Work required - Collect all the lines that mention the word "scene".

Data segment -
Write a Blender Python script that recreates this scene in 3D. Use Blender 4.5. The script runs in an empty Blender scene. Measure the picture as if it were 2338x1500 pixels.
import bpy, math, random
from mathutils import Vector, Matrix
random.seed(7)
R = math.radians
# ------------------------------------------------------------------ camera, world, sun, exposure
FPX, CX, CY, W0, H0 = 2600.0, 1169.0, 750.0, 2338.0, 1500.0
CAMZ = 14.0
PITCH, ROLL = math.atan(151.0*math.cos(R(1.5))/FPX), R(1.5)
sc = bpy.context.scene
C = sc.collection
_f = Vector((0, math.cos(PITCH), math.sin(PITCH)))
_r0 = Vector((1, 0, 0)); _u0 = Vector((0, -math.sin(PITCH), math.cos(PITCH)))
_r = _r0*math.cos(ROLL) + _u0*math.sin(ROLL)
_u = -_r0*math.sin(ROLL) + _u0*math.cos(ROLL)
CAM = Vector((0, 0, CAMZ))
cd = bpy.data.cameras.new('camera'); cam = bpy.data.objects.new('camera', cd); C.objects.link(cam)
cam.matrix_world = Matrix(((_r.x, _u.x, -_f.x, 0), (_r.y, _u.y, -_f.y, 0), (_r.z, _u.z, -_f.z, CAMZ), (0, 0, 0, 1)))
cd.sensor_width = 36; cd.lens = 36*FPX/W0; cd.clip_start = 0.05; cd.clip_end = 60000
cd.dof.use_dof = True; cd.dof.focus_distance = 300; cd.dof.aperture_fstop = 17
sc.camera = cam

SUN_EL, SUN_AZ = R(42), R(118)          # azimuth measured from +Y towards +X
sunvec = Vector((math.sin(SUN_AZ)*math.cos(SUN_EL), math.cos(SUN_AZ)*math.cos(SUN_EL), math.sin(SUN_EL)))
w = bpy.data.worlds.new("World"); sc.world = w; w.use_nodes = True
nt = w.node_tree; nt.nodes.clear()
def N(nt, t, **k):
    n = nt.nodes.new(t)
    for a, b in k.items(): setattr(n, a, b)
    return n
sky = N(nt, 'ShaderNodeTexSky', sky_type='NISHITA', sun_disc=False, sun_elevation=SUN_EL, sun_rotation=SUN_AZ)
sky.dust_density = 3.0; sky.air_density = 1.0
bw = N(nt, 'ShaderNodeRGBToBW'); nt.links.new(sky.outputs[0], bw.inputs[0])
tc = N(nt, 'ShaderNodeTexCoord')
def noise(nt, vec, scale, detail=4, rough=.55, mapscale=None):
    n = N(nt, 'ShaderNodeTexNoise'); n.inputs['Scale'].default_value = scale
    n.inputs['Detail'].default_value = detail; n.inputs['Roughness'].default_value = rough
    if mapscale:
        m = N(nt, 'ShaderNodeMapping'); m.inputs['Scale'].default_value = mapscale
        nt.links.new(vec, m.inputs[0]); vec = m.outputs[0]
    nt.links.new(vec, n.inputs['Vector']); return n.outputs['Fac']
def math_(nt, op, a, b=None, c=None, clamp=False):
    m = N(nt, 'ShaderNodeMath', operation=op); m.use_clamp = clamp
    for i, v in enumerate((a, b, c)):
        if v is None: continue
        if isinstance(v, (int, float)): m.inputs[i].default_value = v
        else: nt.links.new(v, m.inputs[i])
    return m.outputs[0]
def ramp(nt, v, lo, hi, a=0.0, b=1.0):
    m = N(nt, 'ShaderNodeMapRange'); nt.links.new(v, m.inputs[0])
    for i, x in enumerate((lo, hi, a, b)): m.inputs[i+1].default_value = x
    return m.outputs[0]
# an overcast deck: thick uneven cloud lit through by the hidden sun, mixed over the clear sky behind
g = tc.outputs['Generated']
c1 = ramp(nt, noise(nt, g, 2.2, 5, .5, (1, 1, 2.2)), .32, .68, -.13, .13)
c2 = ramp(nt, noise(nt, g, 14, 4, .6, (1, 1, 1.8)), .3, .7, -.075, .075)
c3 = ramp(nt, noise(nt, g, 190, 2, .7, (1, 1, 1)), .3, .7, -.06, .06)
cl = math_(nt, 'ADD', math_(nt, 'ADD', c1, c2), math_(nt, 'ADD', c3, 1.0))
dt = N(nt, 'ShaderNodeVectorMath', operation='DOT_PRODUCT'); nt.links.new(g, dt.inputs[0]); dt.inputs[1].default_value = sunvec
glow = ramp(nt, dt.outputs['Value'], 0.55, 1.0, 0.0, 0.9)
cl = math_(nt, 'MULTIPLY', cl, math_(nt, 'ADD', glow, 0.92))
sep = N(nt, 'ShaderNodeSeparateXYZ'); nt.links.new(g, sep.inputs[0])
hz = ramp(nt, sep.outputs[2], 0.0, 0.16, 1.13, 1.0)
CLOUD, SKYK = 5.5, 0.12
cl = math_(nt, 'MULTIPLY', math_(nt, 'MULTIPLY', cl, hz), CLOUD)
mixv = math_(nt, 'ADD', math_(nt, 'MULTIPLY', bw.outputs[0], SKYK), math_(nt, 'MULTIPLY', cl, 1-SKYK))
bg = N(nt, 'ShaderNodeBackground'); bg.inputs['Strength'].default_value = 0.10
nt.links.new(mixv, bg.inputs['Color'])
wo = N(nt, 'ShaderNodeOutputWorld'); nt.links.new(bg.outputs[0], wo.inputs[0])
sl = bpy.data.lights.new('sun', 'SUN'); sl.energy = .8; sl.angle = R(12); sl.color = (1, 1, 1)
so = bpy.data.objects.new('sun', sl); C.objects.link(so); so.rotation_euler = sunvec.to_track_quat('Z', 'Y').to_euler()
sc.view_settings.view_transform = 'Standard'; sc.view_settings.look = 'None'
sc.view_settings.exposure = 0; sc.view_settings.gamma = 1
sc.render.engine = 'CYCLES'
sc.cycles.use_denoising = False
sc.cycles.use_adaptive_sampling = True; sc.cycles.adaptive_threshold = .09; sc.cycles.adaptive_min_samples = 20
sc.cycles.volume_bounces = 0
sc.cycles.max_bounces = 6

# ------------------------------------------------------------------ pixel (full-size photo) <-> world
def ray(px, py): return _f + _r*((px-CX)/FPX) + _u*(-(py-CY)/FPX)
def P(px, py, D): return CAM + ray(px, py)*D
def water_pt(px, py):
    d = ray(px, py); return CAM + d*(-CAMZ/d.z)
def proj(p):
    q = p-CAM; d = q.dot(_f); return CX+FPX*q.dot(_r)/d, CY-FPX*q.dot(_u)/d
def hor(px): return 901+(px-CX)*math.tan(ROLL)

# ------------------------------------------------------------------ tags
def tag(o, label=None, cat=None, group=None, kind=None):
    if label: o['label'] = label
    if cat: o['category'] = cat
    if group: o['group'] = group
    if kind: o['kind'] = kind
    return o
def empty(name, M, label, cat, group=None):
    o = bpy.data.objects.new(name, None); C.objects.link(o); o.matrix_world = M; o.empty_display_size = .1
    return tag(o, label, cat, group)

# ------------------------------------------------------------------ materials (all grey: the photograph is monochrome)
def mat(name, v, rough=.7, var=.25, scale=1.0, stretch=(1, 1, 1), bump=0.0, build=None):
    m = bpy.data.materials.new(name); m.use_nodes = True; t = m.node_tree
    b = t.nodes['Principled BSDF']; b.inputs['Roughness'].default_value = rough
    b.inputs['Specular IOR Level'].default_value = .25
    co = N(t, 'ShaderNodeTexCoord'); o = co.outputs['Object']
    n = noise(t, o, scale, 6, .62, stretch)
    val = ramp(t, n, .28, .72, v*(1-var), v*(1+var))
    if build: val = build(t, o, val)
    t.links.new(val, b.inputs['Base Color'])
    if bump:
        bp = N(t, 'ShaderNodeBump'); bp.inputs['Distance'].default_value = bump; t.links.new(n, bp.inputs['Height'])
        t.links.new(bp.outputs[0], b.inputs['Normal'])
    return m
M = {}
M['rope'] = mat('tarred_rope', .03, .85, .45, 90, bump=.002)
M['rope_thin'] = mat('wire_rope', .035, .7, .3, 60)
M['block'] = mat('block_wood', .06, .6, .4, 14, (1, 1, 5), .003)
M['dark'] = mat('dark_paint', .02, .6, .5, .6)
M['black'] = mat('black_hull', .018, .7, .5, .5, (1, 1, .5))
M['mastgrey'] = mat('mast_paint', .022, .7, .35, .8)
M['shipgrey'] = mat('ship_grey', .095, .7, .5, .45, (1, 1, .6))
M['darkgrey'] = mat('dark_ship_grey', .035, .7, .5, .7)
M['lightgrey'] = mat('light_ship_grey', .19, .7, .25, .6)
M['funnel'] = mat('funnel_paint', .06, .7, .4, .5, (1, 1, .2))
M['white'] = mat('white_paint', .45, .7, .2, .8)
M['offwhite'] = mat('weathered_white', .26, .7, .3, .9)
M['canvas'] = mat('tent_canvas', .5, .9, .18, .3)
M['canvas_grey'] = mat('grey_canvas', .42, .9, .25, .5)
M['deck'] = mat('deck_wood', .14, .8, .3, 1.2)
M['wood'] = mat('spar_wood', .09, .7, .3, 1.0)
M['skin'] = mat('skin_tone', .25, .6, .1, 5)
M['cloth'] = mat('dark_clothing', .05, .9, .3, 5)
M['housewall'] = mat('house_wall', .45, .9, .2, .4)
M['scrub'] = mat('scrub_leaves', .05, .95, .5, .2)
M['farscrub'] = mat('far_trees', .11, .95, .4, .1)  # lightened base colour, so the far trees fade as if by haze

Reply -
Write a Blender Python script that recreates this scene in 3D. Use Blender 4.5. The script runs in an empty Blender scene. Measure the picture as if it were 2338x1500 pixels.
sc = bpy.context.scene